Filter the data for lines with the word "scene", then copy every line so identified.
○ ○ ○ ○
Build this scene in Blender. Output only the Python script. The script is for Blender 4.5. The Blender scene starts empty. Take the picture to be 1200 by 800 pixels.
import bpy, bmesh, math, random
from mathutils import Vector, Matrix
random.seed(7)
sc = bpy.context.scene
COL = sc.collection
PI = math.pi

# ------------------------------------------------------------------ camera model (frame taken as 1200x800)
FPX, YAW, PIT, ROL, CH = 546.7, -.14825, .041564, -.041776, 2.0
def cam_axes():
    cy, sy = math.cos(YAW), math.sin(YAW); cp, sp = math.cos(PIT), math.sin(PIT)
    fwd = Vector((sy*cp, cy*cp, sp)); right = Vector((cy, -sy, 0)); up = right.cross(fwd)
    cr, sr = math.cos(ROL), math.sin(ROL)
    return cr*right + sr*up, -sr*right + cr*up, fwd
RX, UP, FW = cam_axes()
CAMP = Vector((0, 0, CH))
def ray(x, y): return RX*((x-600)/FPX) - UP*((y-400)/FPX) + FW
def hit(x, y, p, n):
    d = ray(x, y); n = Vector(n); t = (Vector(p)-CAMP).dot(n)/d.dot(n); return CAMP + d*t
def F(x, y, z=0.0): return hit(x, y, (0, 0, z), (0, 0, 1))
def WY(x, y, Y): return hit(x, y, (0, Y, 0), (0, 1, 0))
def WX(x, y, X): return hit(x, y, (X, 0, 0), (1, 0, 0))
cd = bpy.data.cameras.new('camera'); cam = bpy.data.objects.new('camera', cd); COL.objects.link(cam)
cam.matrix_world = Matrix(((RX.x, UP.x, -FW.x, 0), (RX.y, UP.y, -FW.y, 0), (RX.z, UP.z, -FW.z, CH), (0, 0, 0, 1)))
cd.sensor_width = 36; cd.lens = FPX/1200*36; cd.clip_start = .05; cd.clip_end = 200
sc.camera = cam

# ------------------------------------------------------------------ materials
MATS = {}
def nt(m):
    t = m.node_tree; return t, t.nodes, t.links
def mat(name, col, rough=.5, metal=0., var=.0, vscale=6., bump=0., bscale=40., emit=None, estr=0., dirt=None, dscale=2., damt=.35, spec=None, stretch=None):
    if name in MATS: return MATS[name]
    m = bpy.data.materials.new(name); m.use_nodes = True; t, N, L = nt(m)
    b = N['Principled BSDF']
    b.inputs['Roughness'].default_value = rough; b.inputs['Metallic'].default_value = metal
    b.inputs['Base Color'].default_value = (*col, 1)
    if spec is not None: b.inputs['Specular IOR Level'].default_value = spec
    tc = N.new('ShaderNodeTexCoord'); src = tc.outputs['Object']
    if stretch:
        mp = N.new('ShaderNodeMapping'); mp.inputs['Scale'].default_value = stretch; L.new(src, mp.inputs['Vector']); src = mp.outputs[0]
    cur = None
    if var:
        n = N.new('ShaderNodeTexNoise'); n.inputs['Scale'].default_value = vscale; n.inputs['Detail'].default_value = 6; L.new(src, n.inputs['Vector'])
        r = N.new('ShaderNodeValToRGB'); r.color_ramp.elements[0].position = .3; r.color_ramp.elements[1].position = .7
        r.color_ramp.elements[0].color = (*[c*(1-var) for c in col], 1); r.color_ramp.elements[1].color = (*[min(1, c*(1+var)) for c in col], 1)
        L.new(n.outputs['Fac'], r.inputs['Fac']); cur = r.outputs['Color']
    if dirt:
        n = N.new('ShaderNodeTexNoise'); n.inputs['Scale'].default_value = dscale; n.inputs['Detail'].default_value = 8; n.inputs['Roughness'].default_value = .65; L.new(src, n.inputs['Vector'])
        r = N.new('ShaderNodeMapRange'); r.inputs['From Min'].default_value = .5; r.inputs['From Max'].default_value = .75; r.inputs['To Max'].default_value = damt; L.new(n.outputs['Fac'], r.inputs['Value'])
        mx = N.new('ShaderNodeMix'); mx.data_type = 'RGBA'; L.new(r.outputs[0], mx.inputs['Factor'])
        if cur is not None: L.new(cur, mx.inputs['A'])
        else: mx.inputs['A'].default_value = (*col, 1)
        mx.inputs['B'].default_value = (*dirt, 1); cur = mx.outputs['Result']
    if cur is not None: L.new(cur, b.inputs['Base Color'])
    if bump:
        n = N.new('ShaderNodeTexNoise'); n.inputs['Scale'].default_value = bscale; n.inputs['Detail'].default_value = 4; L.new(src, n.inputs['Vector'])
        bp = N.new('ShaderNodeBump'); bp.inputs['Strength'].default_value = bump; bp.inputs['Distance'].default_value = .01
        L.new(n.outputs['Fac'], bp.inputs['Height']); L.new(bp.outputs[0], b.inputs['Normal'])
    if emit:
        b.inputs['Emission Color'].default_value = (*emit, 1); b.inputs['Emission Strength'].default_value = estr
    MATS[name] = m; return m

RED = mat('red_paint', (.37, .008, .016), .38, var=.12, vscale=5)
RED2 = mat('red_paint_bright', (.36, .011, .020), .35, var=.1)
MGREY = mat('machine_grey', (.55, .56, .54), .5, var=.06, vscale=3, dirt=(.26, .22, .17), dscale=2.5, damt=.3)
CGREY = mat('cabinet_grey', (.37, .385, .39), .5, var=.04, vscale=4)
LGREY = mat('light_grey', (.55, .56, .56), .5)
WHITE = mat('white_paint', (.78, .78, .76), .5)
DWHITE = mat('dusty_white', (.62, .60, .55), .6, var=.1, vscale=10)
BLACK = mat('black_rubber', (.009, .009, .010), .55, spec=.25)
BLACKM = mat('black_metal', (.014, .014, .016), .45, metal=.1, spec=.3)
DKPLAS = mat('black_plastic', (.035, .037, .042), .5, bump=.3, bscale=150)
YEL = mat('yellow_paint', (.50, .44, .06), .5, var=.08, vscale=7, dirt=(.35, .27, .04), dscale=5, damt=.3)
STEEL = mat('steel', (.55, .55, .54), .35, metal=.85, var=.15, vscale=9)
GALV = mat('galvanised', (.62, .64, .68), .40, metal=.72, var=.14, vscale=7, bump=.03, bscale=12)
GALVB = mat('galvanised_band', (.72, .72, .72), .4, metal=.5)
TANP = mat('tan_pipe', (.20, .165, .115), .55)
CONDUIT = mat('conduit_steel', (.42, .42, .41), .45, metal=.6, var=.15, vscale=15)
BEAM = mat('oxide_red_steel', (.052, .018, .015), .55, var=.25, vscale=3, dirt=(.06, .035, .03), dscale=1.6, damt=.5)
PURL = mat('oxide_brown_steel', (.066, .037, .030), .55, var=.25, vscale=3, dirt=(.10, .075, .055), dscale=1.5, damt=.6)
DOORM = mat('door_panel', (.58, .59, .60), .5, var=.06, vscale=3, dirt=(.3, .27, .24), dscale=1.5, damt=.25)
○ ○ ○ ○
[Correct result]
Build this scene in Blender. Output only the Python script. The script is for Blender 4.5. The Blender scene starts empty. Take the picture to be 1200 by 800 pixels.
sc = bpy.context.scene